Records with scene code
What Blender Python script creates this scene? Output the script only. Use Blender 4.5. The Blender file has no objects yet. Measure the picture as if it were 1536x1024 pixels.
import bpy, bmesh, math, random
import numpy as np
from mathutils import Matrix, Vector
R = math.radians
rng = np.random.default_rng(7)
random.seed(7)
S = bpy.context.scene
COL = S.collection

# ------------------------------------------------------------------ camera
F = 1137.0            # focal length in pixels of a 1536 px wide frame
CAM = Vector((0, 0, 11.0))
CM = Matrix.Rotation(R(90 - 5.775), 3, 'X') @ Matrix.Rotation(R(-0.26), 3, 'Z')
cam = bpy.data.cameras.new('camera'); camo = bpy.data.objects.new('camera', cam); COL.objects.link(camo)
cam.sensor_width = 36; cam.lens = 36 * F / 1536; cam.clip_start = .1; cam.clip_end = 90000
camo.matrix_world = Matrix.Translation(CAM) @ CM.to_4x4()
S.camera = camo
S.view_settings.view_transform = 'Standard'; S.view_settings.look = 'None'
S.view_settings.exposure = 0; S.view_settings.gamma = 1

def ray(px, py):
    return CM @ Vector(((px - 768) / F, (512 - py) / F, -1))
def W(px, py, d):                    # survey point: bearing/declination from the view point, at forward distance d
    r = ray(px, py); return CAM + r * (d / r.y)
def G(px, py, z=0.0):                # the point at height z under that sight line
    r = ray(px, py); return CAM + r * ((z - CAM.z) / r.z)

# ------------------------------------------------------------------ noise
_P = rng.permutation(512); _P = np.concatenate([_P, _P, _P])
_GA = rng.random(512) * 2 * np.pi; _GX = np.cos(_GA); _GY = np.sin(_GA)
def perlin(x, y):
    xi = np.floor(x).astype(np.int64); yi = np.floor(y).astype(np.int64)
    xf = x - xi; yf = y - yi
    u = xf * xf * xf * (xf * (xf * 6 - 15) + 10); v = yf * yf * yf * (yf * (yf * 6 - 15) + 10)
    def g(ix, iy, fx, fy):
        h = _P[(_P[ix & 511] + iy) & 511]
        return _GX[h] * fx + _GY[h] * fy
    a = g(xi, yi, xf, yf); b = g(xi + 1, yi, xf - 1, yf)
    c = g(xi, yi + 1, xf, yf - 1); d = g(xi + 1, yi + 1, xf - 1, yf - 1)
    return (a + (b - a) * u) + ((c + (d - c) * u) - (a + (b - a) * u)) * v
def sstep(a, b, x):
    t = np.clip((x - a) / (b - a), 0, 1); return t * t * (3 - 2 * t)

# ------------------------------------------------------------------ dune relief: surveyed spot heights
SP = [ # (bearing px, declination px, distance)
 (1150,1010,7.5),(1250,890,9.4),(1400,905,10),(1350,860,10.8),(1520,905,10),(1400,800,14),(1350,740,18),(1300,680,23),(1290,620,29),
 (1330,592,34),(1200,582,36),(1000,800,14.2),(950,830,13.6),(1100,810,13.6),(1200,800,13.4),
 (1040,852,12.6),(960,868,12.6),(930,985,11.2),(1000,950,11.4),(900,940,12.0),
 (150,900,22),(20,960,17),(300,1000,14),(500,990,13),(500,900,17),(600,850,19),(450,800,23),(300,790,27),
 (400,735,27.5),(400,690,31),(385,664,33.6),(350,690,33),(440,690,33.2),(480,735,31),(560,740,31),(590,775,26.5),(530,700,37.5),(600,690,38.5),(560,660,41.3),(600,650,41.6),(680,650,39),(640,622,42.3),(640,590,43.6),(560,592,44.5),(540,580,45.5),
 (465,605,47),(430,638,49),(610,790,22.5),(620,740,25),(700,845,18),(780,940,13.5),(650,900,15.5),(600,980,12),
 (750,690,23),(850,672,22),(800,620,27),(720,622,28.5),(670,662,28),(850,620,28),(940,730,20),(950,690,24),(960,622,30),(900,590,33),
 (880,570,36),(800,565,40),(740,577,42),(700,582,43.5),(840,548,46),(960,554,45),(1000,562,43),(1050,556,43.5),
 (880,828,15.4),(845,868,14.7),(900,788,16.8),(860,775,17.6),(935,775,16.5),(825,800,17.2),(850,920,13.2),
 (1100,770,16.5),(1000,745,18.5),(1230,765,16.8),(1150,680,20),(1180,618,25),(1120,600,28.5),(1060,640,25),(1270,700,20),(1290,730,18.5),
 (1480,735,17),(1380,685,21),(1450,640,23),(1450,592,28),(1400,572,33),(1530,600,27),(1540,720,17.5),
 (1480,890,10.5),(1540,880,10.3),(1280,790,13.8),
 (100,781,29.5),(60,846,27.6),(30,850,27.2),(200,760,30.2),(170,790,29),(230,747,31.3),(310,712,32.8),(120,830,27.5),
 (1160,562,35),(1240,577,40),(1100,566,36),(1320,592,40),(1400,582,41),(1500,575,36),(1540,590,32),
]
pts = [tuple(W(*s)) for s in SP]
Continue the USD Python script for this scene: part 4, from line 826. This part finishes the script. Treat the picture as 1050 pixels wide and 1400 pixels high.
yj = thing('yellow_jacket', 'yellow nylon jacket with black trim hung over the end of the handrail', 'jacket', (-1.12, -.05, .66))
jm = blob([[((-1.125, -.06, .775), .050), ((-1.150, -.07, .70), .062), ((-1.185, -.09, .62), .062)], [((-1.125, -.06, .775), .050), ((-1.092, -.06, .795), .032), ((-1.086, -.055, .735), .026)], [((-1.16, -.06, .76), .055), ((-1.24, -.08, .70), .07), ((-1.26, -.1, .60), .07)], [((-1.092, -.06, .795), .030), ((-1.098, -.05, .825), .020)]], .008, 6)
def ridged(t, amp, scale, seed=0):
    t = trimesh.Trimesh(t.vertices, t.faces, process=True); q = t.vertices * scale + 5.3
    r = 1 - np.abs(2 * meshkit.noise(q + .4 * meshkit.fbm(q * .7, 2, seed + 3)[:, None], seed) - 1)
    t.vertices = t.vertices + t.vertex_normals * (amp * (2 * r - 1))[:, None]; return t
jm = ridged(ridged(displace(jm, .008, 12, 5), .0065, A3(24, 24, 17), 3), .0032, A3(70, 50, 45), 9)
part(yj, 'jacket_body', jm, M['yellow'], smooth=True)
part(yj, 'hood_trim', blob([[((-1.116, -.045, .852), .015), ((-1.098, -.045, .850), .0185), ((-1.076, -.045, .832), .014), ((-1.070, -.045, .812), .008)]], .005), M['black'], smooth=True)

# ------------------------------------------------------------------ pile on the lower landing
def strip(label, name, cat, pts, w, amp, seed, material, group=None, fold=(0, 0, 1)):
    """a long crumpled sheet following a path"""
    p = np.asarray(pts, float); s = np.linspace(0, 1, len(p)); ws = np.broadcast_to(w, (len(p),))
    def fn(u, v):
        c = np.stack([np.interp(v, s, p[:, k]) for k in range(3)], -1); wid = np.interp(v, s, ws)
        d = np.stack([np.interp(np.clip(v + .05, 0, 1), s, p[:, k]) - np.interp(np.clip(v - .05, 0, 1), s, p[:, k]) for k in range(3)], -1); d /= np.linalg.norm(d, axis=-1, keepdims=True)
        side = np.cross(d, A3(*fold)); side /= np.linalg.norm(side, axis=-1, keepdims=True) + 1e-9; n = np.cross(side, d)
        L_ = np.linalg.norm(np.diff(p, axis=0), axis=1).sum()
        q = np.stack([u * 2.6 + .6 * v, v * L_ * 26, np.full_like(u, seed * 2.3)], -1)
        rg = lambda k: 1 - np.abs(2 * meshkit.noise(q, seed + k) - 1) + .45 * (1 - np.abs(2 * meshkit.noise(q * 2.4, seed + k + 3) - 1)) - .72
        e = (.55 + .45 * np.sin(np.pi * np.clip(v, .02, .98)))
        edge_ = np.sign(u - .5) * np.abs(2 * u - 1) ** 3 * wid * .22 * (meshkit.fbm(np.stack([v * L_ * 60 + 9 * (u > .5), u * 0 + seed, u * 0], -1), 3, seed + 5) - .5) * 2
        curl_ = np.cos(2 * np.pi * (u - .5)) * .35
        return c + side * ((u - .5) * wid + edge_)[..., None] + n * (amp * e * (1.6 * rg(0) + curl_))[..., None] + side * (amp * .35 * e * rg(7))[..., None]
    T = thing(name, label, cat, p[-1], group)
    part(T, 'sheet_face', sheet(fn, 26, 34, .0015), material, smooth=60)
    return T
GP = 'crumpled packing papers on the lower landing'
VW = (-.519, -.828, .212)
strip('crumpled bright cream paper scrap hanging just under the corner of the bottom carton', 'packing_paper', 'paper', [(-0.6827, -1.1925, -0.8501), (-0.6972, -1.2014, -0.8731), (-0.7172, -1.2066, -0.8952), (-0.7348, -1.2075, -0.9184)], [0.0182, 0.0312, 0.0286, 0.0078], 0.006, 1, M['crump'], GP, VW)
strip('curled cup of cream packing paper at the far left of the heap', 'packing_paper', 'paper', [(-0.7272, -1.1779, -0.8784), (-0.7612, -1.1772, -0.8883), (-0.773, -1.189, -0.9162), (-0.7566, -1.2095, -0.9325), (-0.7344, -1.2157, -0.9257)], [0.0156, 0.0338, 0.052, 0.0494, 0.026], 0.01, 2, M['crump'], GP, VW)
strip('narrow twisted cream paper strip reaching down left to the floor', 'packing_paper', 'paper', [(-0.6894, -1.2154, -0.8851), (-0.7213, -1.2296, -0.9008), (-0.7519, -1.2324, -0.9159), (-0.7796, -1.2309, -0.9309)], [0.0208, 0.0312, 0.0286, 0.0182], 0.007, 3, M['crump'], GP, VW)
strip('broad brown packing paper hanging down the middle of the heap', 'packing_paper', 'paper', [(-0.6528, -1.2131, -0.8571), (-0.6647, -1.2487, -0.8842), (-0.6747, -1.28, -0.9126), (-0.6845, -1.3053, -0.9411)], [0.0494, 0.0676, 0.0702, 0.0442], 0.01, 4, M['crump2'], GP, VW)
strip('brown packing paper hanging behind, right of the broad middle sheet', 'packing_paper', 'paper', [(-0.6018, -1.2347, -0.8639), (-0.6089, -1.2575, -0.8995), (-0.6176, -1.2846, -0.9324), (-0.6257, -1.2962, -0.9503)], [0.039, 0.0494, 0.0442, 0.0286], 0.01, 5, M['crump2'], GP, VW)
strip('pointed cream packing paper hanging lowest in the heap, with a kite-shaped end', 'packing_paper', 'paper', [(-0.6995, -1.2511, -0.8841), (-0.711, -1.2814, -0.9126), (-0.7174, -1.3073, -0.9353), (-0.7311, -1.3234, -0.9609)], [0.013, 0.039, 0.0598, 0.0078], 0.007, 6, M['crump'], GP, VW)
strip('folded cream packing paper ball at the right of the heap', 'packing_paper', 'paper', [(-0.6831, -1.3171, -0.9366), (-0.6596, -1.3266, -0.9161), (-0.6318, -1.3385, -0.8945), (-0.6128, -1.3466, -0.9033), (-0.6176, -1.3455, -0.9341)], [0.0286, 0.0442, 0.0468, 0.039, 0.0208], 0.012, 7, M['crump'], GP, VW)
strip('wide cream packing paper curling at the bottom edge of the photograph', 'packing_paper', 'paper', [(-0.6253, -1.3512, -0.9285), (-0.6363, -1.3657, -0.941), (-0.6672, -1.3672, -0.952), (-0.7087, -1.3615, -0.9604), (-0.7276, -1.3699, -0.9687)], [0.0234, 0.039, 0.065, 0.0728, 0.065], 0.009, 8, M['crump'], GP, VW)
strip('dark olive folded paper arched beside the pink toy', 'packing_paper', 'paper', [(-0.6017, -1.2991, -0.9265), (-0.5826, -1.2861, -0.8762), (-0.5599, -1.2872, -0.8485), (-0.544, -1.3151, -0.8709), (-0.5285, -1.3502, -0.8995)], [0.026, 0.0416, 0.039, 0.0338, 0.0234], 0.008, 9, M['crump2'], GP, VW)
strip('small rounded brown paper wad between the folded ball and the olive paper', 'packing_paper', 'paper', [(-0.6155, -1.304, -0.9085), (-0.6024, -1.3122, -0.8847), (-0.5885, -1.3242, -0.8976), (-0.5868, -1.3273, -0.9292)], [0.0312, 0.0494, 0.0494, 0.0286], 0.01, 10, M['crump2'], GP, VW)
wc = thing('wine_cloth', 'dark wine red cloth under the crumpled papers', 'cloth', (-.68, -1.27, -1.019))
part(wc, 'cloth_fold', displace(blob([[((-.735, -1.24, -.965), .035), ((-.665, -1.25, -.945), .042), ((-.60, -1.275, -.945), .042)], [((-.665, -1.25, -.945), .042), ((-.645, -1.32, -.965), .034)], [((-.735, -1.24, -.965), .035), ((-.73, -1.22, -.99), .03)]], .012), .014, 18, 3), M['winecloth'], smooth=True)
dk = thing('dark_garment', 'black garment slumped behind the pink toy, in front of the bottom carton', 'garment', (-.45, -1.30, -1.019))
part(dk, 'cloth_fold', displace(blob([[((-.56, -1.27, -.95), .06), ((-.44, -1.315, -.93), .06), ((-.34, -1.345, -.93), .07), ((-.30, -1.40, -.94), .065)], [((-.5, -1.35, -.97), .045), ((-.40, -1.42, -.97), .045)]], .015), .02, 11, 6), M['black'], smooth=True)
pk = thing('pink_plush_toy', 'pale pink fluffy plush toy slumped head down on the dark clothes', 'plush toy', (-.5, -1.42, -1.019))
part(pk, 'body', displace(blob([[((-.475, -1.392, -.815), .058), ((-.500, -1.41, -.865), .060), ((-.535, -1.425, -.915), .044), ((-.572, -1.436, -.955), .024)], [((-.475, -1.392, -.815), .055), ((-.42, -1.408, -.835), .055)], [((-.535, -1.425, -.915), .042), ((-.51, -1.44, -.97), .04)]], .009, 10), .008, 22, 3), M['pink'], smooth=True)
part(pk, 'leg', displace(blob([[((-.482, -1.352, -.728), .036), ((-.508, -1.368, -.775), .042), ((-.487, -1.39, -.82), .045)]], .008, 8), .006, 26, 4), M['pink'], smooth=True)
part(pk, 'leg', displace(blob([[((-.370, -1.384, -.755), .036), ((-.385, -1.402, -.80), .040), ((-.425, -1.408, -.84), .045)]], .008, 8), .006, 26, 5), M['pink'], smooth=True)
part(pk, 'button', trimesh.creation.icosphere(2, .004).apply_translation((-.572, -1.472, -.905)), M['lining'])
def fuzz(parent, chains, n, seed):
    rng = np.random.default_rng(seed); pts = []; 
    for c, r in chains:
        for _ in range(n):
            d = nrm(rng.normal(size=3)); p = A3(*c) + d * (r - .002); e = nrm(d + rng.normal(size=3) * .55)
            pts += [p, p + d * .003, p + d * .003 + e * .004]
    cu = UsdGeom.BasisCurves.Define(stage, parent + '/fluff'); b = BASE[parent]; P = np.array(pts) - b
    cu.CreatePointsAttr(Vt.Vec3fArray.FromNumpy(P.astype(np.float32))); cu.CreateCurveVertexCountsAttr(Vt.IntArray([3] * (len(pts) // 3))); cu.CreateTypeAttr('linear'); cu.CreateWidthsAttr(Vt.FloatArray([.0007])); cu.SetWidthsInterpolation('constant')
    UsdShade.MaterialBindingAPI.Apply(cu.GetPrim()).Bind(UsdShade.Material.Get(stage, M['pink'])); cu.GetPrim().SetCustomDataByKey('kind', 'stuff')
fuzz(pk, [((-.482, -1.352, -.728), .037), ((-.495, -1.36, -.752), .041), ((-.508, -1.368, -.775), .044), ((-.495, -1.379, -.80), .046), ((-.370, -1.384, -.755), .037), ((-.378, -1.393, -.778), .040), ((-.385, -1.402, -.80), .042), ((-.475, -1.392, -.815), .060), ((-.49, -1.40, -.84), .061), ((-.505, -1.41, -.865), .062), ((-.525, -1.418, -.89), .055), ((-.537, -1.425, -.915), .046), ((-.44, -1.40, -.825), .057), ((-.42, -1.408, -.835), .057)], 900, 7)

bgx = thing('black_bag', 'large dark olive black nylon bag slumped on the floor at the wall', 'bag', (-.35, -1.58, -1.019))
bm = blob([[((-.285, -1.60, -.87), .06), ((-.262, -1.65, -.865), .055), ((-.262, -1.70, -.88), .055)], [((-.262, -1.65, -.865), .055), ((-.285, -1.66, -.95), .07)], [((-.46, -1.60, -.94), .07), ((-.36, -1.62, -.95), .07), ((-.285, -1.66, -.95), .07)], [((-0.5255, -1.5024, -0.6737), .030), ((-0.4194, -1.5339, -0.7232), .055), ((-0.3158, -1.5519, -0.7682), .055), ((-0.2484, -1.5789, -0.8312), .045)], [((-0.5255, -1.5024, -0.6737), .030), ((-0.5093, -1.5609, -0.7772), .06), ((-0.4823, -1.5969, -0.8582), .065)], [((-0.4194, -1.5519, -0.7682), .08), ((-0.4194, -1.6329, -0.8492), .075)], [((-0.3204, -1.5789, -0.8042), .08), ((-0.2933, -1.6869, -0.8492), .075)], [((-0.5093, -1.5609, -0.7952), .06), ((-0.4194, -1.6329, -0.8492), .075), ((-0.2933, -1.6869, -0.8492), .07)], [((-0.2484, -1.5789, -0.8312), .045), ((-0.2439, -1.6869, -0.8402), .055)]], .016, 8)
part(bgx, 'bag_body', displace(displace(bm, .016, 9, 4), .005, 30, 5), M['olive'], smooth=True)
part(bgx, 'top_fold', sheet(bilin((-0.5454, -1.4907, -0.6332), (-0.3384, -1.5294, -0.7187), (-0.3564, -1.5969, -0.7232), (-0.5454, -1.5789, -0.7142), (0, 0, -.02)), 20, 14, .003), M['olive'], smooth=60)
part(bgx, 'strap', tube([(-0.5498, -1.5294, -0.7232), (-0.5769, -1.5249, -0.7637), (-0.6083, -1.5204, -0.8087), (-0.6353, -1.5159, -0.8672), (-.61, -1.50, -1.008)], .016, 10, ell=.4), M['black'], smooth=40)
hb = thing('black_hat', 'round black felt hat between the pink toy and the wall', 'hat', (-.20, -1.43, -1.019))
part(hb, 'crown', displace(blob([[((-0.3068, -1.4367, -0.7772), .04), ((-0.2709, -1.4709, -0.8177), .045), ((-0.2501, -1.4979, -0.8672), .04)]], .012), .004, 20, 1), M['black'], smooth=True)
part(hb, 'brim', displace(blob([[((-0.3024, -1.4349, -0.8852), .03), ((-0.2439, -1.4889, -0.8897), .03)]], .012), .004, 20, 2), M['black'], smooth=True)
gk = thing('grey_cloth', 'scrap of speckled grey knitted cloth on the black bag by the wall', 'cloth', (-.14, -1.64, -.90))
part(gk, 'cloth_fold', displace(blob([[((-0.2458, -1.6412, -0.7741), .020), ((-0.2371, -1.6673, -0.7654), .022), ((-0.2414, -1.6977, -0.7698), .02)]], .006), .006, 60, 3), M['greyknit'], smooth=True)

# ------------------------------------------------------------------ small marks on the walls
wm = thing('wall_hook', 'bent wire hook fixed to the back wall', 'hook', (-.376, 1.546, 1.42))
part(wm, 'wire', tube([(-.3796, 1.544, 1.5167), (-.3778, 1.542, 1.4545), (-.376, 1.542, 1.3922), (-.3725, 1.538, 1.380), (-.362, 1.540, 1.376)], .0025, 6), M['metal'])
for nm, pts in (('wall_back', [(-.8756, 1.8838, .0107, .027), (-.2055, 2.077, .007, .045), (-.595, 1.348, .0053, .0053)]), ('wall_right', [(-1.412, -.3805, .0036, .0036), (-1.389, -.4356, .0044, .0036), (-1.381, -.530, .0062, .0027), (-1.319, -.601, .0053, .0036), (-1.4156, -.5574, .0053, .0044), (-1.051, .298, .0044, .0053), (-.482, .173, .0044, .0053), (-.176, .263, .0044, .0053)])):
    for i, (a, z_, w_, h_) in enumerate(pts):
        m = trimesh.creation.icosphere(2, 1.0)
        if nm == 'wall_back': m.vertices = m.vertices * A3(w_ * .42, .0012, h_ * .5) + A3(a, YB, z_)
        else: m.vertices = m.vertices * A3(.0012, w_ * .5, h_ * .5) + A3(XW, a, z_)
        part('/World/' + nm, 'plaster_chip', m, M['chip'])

_GIVEN INSTRUCTION_
From the opening line of the data above through the line that contains "COL = S.collection", please print each line as it stands and only those lines.

_SOLUTION FOR THIS PROBLEM_
What Blender Python script creates this scene? Output the script only. Use Blender 4.5. The Blender file has no objects yet. Measure the picture as if it were 1536x1024 pixels.
import bpy, bmesh, math, random
import numpy as np
from mathutils import Matrix, Vector
R = math.radians
rng = np.random.default_rng(7)
random.seed(7)
S = bpy.context.scene
COL = S.collection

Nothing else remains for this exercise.